When New Labour’s politics were formed it was easy to criticise the tired incompetence of the Tory Government. But after nine years, we need an honest appraisal of the strengths and weaknesses of our own style of government and management. New Labour was first elected with the slogan ‘what matters is what works’. We might have added ‘what doesn’t work matters’.

In Government, we seem to have gradually moved away from a pragmatic evidence based approach to public sector management that built on our experience of success and failure.

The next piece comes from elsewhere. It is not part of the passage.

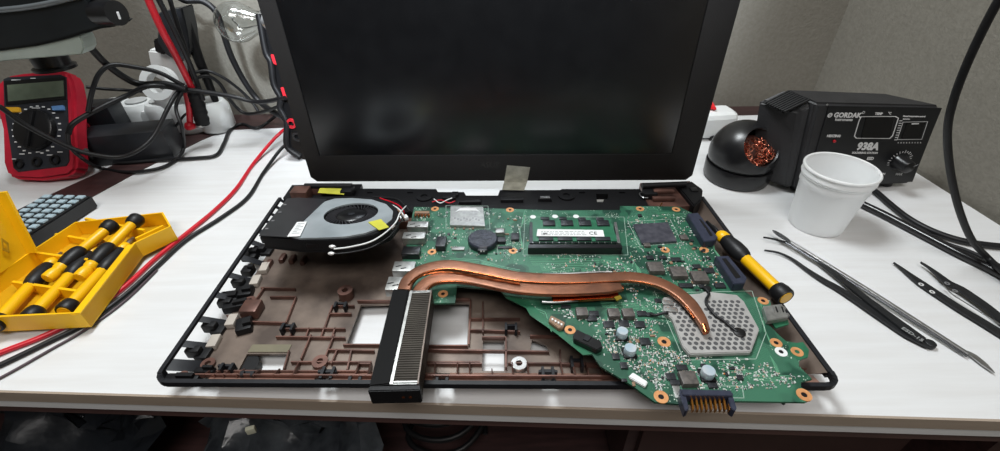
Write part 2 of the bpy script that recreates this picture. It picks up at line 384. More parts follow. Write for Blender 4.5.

We have invested heavily in health and education and there have been noticeable improvements in most of the areas we have targeted for change. But with significant new investment unlikely, Labour needs a better story about how it believes public services should be run.  Too often we have confused our own targets with real measures of what the public wants, claiming credit in one area only to overlook public dissatisfaction in another. More recently, we have confused the public’s desire for services tailored to their personal needs with a desire for market choice and competition in services. New providers and contestability can bring improvements in services, but it is doubtful whether the current strategy of basing every service on choice and competition will prove any more successful than central direction. Labour in power has not yet found how to drive up standards whilst keeping the active support and commitment of public service staff.

Confusion over ‘choice’ is the clearest example of the way Labour has lost its way on public service reform. It was an important and defining moment when New Labour defended the rights of parents to choose their child’s school. It marked a break with a past with the idea that parents should put up with failing schools for some ill-defined common good.  But over time the ‘right to choose’ has become confused with the idea that parental choice can be relied upon to drive up standards.  We are in danger of imposing a dogma as unjustified as the one we challenged ten years ago and in the face of evidence that choice policies have increased social and ethnic segregation.

Choice and diversity should be part of any model of public service reform, but they are only part of the solution. Contestability – the ability to introduce alternative providers when existing services fail – has been effective in challenging complacency but there is no basis for the idea that internal markets will produce the best public services. The protection of the public interest, sound management, inspection and accountability and proper attention to the most disadvantaged need to be built in from the start, not added to a flawed market system.

Many of these problems have been exacerbated by the decision-making structures within the Government which are now so centralised that they cannot operate effectively. Cabinet Government has never really functioned since 1997 and much of the Government machine, both political and professional, is effectively excluded from key decisions.

Difficult and complicated social problems can rarely be solved by a reliance on legislation and central direction. Effective change depends on the working relationship between central and local government, and between government and voluntary organisations and the private sector.  New Labour in power has often set out to develop such partnerships only to retreat to a more centralised approach when things get difficult; decentralisation has often been offset by onerous penalty and inappropriate inspection regimes.

 We all have a role in creating a Britain that is fairer, less divided and better able to manage the powerful forces we face. The way Britain is governed must it make likely that people can work together in the common good. Power must be spread both within Westminster and between central and local government and local communities.

The repeated problems in delivery of large centralised services – tax credits, NHS IT, the CSA and others have caused real damage to Labour’s reputation. Too often, political priorities and timescales are set without proper regard for the practicalities of implementation or a sufficiently careful analysis of the underlying problem.  It may be that some subtle complex problems need less ambitious and more decentralised solutions and the decentralisation of responsibility for both funding services and regulating service delivery.